## Requirement
Below this line is a set of entries; quote exactly the lines from the line that contains "Build this scene" to the line that contains "print('VIEW', e)", both lines included.

## Rows
/---

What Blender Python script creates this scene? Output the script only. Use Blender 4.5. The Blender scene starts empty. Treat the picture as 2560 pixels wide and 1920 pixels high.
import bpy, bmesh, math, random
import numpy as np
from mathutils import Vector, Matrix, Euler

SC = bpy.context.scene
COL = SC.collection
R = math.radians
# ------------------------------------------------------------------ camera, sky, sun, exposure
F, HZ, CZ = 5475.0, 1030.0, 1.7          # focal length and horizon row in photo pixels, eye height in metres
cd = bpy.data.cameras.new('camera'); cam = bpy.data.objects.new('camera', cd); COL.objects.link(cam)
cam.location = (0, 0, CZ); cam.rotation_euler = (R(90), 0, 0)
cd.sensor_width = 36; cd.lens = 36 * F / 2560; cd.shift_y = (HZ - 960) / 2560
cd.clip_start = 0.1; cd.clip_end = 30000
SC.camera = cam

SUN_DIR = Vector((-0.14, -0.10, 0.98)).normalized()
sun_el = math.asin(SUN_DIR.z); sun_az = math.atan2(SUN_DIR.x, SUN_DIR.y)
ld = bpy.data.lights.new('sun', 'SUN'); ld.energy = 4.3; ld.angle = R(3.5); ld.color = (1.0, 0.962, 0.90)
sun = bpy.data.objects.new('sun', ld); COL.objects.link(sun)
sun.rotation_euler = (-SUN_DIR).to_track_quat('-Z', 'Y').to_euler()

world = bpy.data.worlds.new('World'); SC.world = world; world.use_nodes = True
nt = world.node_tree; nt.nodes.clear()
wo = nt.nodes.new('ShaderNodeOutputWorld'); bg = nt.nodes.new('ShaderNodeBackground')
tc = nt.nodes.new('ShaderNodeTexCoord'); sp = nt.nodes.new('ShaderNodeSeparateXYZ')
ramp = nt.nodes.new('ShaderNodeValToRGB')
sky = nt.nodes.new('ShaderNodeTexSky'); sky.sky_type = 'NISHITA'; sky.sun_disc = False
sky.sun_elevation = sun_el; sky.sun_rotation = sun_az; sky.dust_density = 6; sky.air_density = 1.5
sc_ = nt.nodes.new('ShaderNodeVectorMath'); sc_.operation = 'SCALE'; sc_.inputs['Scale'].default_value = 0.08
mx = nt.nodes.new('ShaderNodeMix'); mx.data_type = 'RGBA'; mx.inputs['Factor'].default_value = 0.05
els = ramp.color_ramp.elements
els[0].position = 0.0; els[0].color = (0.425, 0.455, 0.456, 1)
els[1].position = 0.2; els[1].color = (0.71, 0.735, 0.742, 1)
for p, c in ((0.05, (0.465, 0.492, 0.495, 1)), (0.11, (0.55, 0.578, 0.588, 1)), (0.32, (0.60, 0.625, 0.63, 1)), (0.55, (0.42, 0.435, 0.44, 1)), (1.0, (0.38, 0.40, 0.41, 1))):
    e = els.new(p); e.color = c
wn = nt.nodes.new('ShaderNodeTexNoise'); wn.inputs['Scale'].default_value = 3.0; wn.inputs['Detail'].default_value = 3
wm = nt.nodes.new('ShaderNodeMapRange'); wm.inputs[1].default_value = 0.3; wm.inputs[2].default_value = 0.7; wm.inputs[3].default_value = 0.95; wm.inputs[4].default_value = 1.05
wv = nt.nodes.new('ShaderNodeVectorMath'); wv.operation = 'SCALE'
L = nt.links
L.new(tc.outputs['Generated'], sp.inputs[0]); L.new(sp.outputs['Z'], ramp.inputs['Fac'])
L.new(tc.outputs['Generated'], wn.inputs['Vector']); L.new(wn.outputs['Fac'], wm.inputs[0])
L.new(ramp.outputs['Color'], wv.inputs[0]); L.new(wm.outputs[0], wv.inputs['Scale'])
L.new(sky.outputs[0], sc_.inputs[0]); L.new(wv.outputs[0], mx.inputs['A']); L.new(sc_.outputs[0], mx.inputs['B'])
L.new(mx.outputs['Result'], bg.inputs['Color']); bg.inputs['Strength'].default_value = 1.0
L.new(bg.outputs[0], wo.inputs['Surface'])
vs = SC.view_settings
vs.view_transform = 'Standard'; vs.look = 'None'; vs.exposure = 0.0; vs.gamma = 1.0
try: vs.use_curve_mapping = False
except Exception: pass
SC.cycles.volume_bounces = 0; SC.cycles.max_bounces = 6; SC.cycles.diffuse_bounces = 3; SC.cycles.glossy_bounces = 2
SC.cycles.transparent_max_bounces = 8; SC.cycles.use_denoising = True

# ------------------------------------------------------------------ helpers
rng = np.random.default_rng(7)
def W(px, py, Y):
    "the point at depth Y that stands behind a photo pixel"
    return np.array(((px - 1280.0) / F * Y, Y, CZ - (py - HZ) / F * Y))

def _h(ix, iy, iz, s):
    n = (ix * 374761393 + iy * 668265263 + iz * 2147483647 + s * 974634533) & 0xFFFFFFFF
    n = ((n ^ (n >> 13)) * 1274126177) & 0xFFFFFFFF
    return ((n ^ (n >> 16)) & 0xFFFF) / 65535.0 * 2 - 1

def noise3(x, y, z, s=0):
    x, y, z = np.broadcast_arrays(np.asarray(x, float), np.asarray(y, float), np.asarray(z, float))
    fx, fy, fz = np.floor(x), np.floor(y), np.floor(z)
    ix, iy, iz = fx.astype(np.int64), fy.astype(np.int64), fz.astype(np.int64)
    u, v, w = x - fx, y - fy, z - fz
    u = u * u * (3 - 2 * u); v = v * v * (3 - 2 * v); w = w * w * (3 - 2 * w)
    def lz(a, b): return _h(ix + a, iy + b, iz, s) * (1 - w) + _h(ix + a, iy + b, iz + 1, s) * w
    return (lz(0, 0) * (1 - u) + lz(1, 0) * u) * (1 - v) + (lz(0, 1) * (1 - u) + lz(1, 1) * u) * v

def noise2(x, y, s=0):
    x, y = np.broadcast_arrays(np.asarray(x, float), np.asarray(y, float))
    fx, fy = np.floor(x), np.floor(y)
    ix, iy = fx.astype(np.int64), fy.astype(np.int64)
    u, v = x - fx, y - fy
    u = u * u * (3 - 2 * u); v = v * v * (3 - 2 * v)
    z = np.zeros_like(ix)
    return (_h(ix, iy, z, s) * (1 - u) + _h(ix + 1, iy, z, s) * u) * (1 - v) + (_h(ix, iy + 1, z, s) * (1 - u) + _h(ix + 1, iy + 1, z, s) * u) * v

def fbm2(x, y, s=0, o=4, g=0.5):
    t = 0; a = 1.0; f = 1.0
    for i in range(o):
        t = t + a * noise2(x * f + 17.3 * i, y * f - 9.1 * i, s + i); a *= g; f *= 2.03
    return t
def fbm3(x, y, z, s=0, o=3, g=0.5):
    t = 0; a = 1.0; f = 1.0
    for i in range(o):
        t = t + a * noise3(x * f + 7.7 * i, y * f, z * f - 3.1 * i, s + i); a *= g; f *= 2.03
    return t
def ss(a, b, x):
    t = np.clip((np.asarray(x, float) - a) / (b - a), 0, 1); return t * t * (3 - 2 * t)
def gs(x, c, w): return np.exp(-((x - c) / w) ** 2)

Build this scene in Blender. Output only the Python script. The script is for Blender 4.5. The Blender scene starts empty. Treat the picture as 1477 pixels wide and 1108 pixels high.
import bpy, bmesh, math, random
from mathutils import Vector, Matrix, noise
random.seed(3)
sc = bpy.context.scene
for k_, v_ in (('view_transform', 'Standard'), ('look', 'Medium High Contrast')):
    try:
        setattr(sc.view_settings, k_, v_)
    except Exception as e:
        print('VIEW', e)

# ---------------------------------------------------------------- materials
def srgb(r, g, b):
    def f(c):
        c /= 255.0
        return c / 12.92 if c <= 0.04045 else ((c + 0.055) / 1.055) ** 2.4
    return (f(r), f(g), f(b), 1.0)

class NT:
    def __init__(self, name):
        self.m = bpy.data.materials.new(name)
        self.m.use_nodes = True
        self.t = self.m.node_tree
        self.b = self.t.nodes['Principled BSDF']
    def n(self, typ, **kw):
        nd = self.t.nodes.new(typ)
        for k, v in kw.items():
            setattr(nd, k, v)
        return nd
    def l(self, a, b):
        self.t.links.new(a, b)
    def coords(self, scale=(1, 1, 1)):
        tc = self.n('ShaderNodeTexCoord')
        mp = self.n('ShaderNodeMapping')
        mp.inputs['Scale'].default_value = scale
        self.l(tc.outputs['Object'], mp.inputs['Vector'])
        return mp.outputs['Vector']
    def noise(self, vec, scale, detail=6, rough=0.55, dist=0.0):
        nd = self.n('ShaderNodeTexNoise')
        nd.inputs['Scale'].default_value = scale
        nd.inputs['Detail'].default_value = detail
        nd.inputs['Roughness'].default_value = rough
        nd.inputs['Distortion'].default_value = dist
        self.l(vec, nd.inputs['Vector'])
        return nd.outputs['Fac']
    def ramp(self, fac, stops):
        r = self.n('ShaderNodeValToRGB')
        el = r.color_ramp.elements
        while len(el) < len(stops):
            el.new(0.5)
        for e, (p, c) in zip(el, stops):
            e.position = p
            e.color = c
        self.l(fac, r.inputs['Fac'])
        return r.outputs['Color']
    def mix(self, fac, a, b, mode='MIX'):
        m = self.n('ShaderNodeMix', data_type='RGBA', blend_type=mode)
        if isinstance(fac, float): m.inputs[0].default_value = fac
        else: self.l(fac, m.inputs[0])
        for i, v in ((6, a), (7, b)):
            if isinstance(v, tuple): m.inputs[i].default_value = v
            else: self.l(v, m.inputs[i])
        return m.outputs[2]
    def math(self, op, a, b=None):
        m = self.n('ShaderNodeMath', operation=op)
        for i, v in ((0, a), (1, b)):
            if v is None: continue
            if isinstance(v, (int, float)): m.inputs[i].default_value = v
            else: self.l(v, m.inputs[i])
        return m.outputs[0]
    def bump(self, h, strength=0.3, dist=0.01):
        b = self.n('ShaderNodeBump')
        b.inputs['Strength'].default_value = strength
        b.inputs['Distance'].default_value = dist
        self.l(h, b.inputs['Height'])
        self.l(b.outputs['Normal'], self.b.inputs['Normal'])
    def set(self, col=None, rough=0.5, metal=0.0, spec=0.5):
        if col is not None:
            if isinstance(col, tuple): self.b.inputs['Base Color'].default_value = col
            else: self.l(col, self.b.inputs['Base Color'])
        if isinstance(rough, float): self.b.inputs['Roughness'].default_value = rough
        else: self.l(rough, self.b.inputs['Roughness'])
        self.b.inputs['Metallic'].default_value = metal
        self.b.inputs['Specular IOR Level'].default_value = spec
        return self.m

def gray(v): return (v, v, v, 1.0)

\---

## In response
Build this scene in Blender. Output only the Python script. The script is for Blender 4.5. The Blender scene starts empty. Treat the picture as 1477 pixels wide and 1108 pixels high.
import bpy, bmesh, math, random
from mathutils import Vector, Matrix, noise
random.seed(3)
sc = bpy.context.scene
for k_, v_ in (('view_transform', 'Standard'), ('look', 'Medium High Contrast')):
    try:
        setattr(sc.view_settings, k_, v_)
    except Exception as e:
        print('VIEW', e)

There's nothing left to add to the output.